[Scene script records]
-------------------------

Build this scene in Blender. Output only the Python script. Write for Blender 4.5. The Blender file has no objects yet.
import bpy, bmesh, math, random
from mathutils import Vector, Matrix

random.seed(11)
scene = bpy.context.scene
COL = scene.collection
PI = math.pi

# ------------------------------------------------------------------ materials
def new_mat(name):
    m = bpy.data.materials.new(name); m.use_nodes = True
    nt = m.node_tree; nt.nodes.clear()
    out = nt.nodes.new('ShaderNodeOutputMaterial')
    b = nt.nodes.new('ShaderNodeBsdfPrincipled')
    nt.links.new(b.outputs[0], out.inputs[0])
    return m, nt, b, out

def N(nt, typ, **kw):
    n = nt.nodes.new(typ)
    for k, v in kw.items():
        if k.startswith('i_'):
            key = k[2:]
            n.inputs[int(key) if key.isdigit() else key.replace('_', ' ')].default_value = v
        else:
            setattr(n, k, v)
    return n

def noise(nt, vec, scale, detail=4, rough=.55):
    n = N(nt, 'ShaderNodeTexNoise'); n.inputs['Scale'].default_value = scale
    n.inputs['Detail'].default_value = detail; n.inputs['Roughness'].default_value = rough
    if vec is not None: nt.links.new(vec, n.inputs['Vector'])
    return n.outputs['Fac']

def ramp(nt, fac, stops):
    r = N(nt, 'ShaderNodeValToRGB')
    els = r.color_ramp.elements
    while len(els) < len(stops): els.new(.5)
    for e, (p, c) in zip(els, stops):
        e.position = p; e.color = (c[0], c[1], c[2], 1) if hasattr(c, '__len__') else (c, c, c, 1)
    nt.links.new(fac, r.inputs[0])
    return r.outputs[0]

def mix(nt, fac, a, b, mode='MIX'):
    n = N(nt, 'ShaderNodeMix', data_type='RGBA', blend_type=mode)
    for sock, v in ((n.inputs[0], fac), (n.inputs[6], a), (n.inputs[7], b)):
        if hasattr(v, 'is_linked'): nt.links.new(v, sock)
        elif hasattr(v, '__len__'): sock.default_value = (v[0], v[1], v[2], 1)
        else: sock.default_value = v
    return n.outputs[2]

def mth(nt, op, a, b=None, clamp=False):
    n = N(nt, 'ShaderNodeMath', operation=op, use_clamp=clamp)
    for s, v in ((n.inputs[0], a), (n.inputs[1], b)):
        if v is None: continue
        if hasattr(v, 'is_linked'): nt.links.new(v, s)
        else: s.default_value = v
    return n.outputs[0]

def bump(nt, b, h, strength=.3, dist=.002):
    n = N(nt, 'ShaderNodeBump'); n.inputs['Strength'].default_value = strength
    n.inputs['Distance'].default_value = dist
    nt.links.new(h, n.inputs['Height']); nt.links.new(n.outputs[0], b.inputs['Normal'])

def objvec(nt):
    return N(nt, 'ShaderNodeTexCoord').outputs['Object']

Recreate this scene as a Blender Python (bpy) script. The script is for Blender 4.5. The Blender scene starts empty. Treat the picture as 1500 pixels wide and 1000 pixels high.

-------------------------

**What to do**
Transcribe all the entries, keeping each one exactly as it is.

**Task result**
Build this scene in Blender. Output only the Python script. Write for Blender 4.5. The Blender file has no objects yet.
import bpy, bmesh, math, random
from mathutils import Vector, Matrix

random.seed(11)
scene = bpy.context.scene
COL = scene.collection
PI = math.pi

# ------------------------------------------------------------------ materials
def new_mat(name):
    m = bpy.data.materials.new(name); m.use_nodes = True
    nt = m.node_tree; nt.nodes.clear()
    out = nt.nodes.new('ShaderNodeOutputMaterial')
    b = nt.nodes.new('ShaderNodeBsdfPrincipled')
    nt.links.new(b.outputs[0], out.inputs[0])
    return m, nt, b, out

def N(nt, typ, **kw):
    n = nt.nodes.new(typ)
    for k, v in kw.items():
        if k.startswith('i_'):
            key = k[2:]
            n.inputs[int(key) if key.isdigit() else key.replace('_', ' ')].default_value = v
        else:
            setattr(n, k, v)
    return n

def noise(nt, vec, scale, detail=4, rough=.55):
    n = N(nt, 'ShaderNodeTexNoise'); n.inputs['Scale'].default_value = scale
    n.inputs['Detail'].default_value = detail; n.inputs['Roughness'].default_value = rough
    if vec is not None: nt.links.new(vec, n.inputs['Vector'])
    return n.outputs['Fac']

def ramp(nt, fac, stops):
    r = N(nt, 'ShaderNodeValToRGB')
    els = r.color_ramp.elements
    while len(els) < len(stops): els.new(.5)
    for e, (p, c) in zip(els, stops):
        e.position = p; e.color = (c[0], c[1], c[2], 1) if hasattr(c, '__len__') else (c, c, c, 1)
    nt.links.new(fac, r.inputs[0])
    return r.outputs[0]

def mix(nt, fac, a, b, mode='MIX'):
    n = N(nt, 'ShaderNodeMix', data_type='RGBA', blend_type=mode)
    for sock, v in ((n.inputs[0], fac), (n.inputs[6], a), (n.inputs[7], b)):
        if hasattr(v, 'is_linked'): nt.links.new(v, sock)
        elif hasattr(v, '__len__'): sock.default_value = (v[0], v[1], v[2], 1)
        else: sock.default_value = v
    return n.outputs[2]

def mth(nt, op, a, b=None, clamp=False):
    n = N(nt, 'ShaderNodeMath', operation=op, use_clamp=clamp)
    for s, v in ((n.inputs[0], a), (n.inputs[1], b)):
        if v is None: continue
        if hasattr(v, 'is_linked'): nt.links.new(v, s)
        else: s.default_value = v
    return n.outputs[0]

def bump(nt, b, h, strength=.3, dist=.002):
    n = N(nt, 'ShaderNodeBump'); n.inputs['Strength'].default_value = strength
    n.inputs['Distance'].default_value = dist
    nt.links.new(h, n.inputs['Height']); nt.links.new(n.outputs[0], b.inputs['Normal'])

def objvec(nt):
    return N(nt, 'ShaderNodeTexCoord').outputs['Object']

Recreate this scene as a Blender Python (bpy) script. The script is for Blender 4.5. The Blender scene starts empty. Treat the picture as 1500 pixels wide and 1000 pixels high.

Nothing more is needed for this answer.